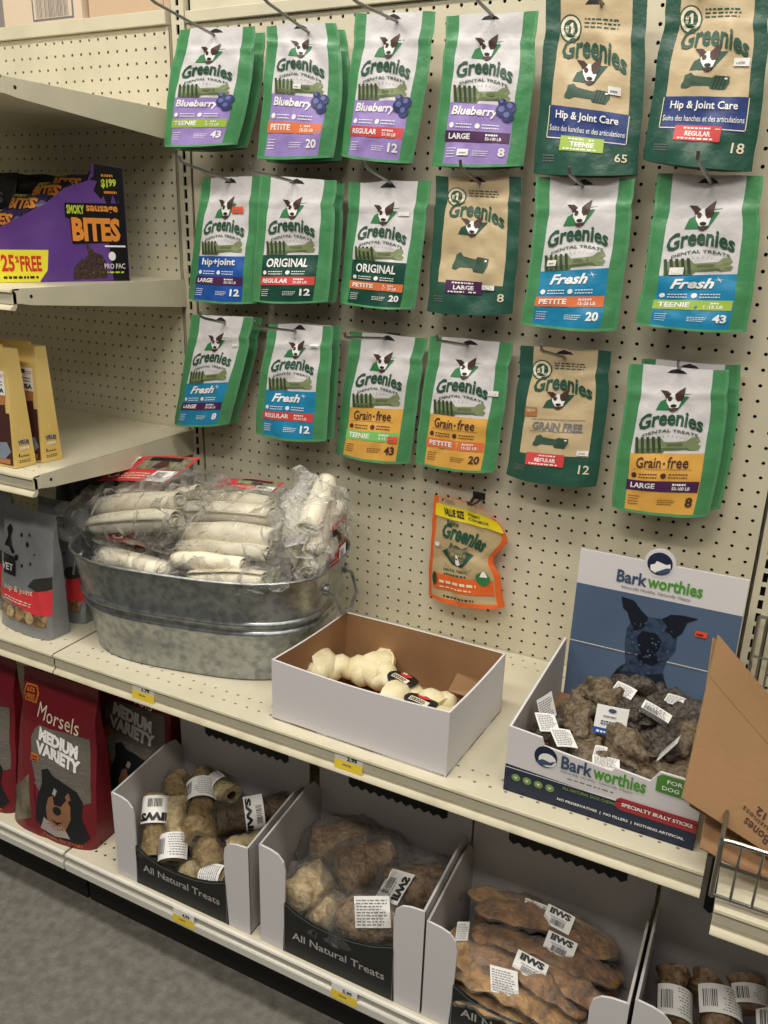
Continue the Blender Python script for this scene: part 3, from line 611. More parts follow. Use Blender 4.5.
def cat_art(b):
    b.rect(.045, .80, .99, .905, F, 'banner_yellow', .03, 14, 3)
    b.text('VALUE SIZE', .17, .825, .46, .885, F, 'ink_black', bold=.04, lift=.06); b.text('FORMAT', .52, .86, .70, .885, F, 'ink_black', bold=.02, lift=.06); b.text('ECONOMIQUE', .52, .825, .8, .85, F, 'ink_black', bold=.02, lift=.06)
    b.text('7', .12, .935, .17, .985, F, 'ink_black', bold=.02); b.lines(.19, .93, .36, .985, F, 'ink_brown', 4, 3, .03, .35)
    b.text('Feline', .22, .735, .38, .79, F, 'ink_green', bold=.02, rise=.01); b.text('Greenies', .17, .60, .80, .74, F, 'ink_green', bold=.04, arch=.03, fan=.2, rise=-.06)
    b.shape([(.22, .46), (.42, .565), (.72, .50), (.62, .40), (.52, .335), (.38, .35)], F, 'ink_green', .03)
    g = sub(F, .28, .34, .66, .60)
    b.shape([(.1, .55), (.15, .95), (.32, .78), (.62, .76), (.82, .95), (.88, .5), (.75, .2), (.5, .05), (.25, .2)], g, 'cat_grey', .05)
    b.shape([(.42, .1), (.46, .5), (.54, .5), (.62, .12), (.5, .03)], g, 'ink_white', .06); b.disc(.33, .5, .07, .05, g, 'ink_lime', .07, 10); b.disc(.66, .5, .07, .05, g, 'ink_lime', .07, 10); b.disc(.33, .5, .02, .045, g, 'ink_black', .08, 8); b.disc(.66, .5, .02, .045, g, 'ink_black', .08, 8); b.disc(.5, .33, .05, .035, g, 'ink_brown', .08, 8)
    for i in range(14): 
        a = pi+pi*(i+.5)/14; b.disc(.47+.2*cos(a), .35+.05*sin(a), .006, .005, F, 'ink_green', .04, 6)
    b.text('DENTAL TREATS', .25, .275, .60, .30, F, 'ink_green', bold=.02); b.lines(.26, .235, .6, .262, F, 'ink_green', 1, 4, .03, .7)
    b.rect(.09, .115, .92, .235, F, 'pouch_orange', .03, 12, 3); b.lines(.2, .17, .8, .195, F, 'ink_cream', 1, 5, .06, .8); b.lines(.2, .135, .75, .155, F, 'ink_cream', 1, 6, .06, .5)
    b.disc(.12, .19, .04, .05, F, 'brush_dark', .07, 12); b.disc(.80, .255, .09, .065, F, 'logo_green', .07, 18); b.shape([(.76, .27), (.86, .27), (.84, .34), (.8, .32)], F, 'ink_white', .08)
    b.lines(.25, .055, .7, .085, F, 'ink_brown', 1, 7, .03, .6)
body = pouch_body(t, F, B, [(0, .04, ['pouch_orange']*3), (.04, 1, ['pouch_orange', 'cat_tan', 'pouch_orange'])], [lambda v: .065 if v < .8 else .08, lambda v: .93], mback='pouch_orange', mbot='pouch_orange', art=cat_art, side='pouch_orange')
s_ = MB(); s_.rect(.10, .50, .17, .545, F, 'paper_white', .08, 2, 2); s_.build('price_sticker', body)
h = thing('peg_hook', (12.6, 0, -1.8), 'short grey wire peg hook holding the orange edged cat pouch', 'peg hook')
b = MB()
for dx in (-.35, .35): b.tube([(12.6+dx, .4, -1.5), (12.6+dx, -.2, -1.55), (12.6+dx*.6, -1.0, -1.75), (12.6+dx*.3, -2.0, -1.7), (12.6+dx*.2, -2.5, -1.2)], .09, 8, 'dark_wire')
b.build('wire_prong', h, smooth=True)
b = MB(); b.box((12.1, -.12, -1.75), (13.1, -.02, -1.2), 'dark_wire'); b.build('back_plate', h, bevel=.03)
def lerp(a, b, t): return V(a)*(1-t)+V(b)*t
# ---------------------------------------------------------------- galvanized tub
TC = (-5.7, -9.9); TYAW = .2; TZ = -14.15; TH = 8.5
def tub_ring(a, b_, z, n=64, e=2.9):
    o = []
    for i in range(n):
        t = 2*pi*i/n; c, s = cos(t), sin(t); r = (abs(c)**e+abs(s)**e)**(-1/e)
        x, y = a*r*c, b_*r*s
        o.append((TC[0]+x*cos(TYAW)-y*sin(TYAW), TC[1]+x*sin(TYAW)+y*cos(TYAW), z))
    return o
t = thing('galvanized_tub', (TC[0], TC[1], TZ), 'oval galvanized steel tub with ribbed sides, filled with rolled rawhide packs', 'tub')
b = MB(); prof = []
def pr(h, extra=0): k = h/TH; prof.append((9.3+1.35*k+extra, 5.6+1.35*k+extra, TZ+h))
pr(.02, -.35); pr(.0, -.1); pr(.12, .06); pr(.25, .02); pr(2.2)
for hh in (4.1, 4.9):
    pr(hh-.28); pr(hh-.12, .16); pr(hh, .2); pr(hh+.12, .16); pr(hh+.28)
pr(6.6); pr(TH-.22); pr(TH-.18, .12); pr(TH-.04, .17); pr(TH+.04, .08); pr(TH, -.02); pr(TH-.2, -.06); pr(5, -.06); pr(.35, -.06); pr(.3, -.5)
rings = [tub_ring(*p) for p in prof]; n = 64
vs = [q for g in rings for q in g]; fs = [(i*n+j, i*n+(j+1) % n, (i+1)*n+(j+1) % n, (i+1)*n+j) for i in range(len(rings)-1) for j in range(n)]
fs.append(tuple(range(n))[::-1]); fs.append(tuple((len(rings)-1)*n+j for j in range(n)))
b.add(vs, fs, 'galvanized'); b.build('tub_body', t, smooth=True, ang=50)
for sx, nm in ((1, 'tub_handle'), (-1, 'tub_handle')):
    b = MB(); ex = V(cos(TYAW), sin(TYAW), 0)*sx; ey = V(-sin(TYAW), cos(TYAW), 0)
    c = V(TC[0], TC[1], TZ+6.4)+ex*10.35
    pts = [c+ey*2.2+V(0, 0, .4)-ex*.1, c+ey*2.2+ex*.5+V(0, 0, .1), c+ey*2.0+ex*1.0-V(0, 0, 1.4), c+ex*1.15-V(0, 0, 1.9), c-ey*2.0+ex*1.0-V(0, 0, 1.4), c-ey*2.2+ex*.5+V(0, 0, .1), c-ey*2.2+V(0, 0, .4)-ex*.1]
    b.tube(pts, .14, 8, 'galvanized')
    for k in (-1, 1): b.tube([c+ey*2.2*k-ex*.35+V(0, 0, .4), c+ey*2.2*k+ex*.15+V(0, 0, .4)], .42, 12, 'galvanized')
    b.build(nm, t, smooth=True)
# ---------------------------------------------------------------- rawhide rolls
def rawhide_roll(parent, p0, p1, r, seed, m='rawhide'):
    """sheet rolled up into a thin scroll with open spiral ends and ragged edge"""
    p0, p1 = V(p0), V(p1); t = (p1-p0).normalized(); L = (p1-p0).length
    up = Vector((0, 0, 1)) if abs(t.z) < .9 else Vector((0, 1, 0)); x = up.cross(t).normalized(); up = t.cross(x)
    q = random.Random(seed); ph = q.uniform(0, 6.28); turns = 2.35; n = 54; k = 12
    b = MB()
    def f(u, v):
        a = ph+2*pi*turns*u; rr = r*(.22+.78*u)*(1+.07*nz((v*3, u*6, seed)))*(1+.05*sin(v*7+seed)); rr *= 1-.12*(2*abs(v-.5))**4
        end = .25*nz((u*5, v, seed+3))
        return p0+t*(L*v+end*(1 if v > .5 else -1)*abs(2*v-1))+x*cos(a)*rr+up*sin(a)*rr*.92+V(0, 0, .12*sin(v*pi)*r)
    b.grid(f, n, k, m)
    ob = b.build('rawhide_roll', parent, smooth=True, ang=80)
    s_ = ob.modifiers.new('thickness', 'SOLIDIFY'); s_.thickness = .07*S; s_.offset = -1
    return ob
def film_pack(parent, c, ax, rt, up, hl, hw, hh, seed, ends=1.6, m='clear_film'):
    """crumpled clear bag pulled tight round the rolls, flattening to crinkled seams at both ends"""
    c, ax, rt, up = V(c), V(ax).normalized(), V(rt).normalized(), V(up).normalized()
    b = MB()
    def f(u, v):
        s_ = (2*v-1)*(1+ends/hl); a = 2*pi*u
        k = 1 if abs(s_) < 1 else max(0.02, 1-(abs(s_)-1)/(ends/hl))
        e = 2.6; cc, ss = cos(a), sin(a); rr = (abs(cc)**e+abs(ss)**e)**(-1/e)
        w = hw*(.72+.28*k)*rr*cc; h = hh*(k**.8)*rr*ss
        p = c+ax*s_*hl+rt*w+up*h
        d = V(noise.noise(p*.9+V(seed, 0, 0)), noise.noise(p*.9+V(0, seed, 0)), noise.noise(p*.9+V(0, 0, seed)))*.75
        d2 = V(noise.noise(p*2.6+V(seed, 5, 0)), noise.noise(p*2.6+V(0, seed, 5)), noise.noise(p*2.6+V(5, 0, seed)))*.28
        return p+(d+d2)*(1 if abs(s_) < 1 else 1.5)
    b.grid(f, 56, 44, m)
    return b.build('clear_wrapper', parent, smooth=True, ang=50)
def header_card(parent, p, ex, ey, n, seed, script=True, curl=.4):
    p, ex, ey, n = V(p), V(ex), V(ey), V(n).normalized()
    fn = lambda u, v, l=0: p+ex*u+ey*v+n*(l+curl*sin(pi*u)*.5+.12*nz((u*3, v*3, seed)))
    b = MB(); b.rect(0, 0, 1, 1, fn, 'card_red', 0, 16, 8); b.rect(.32, .45, .97, .92, fn, 'card_photo', .03, 10, 3); b.rect(.40, .76, .85, .9, fn, 'ink_black', .05, 4, 1); b.shape([(.55, .5), (.6, .75), (.7, .78), (.74, .6), (.68, .48)], fn, 'ink_brown', .06)
    if script: 
        g = lambda u, v, l=0: fn(.03+.24*(1-v), .05+.9*u, l)
        b.text('Canine', .04, .1, .96, .85, g, 'ink_white', bold=.03, shear=.25, lift=.12)
    b.lines(.28, .08, .7, .34, fn, 'ink_cream', 3, seed, .05, .4)
    b.rect(.7, -.02, .98, .4, fn, 'paper_white', .07, 3, 3); b.bars(.74, .1, .88, .34, fn, 'ink_black', 12, seed, .1)
    ob = b.build('header_card', parent, smooth=True); return ob
def pack(label, rolls, wr, cards=(), rr=.95):
    c = V(wr[0]); t = thing('rawhide_pack', (c.x, c.y, c.z-wr[6]), label, 'rawhide pack', 'clear packs of rolled rawhide in the tub')
    for i, r in enumerate(rolls): rawhide_roll(t, r[0], r[1], r[2] if len(r) > 2 else rr, int(abs(c.x*7)+i*3), 'rawhide' if i % 3 else 'rawhide')
    for cd in cards: header_card(t, *cd)
    film_pack(t, *wr)
    return t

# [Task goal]
Give the number of lines in the data that contain "script", with no other words.

# [Solution to the exercise]
3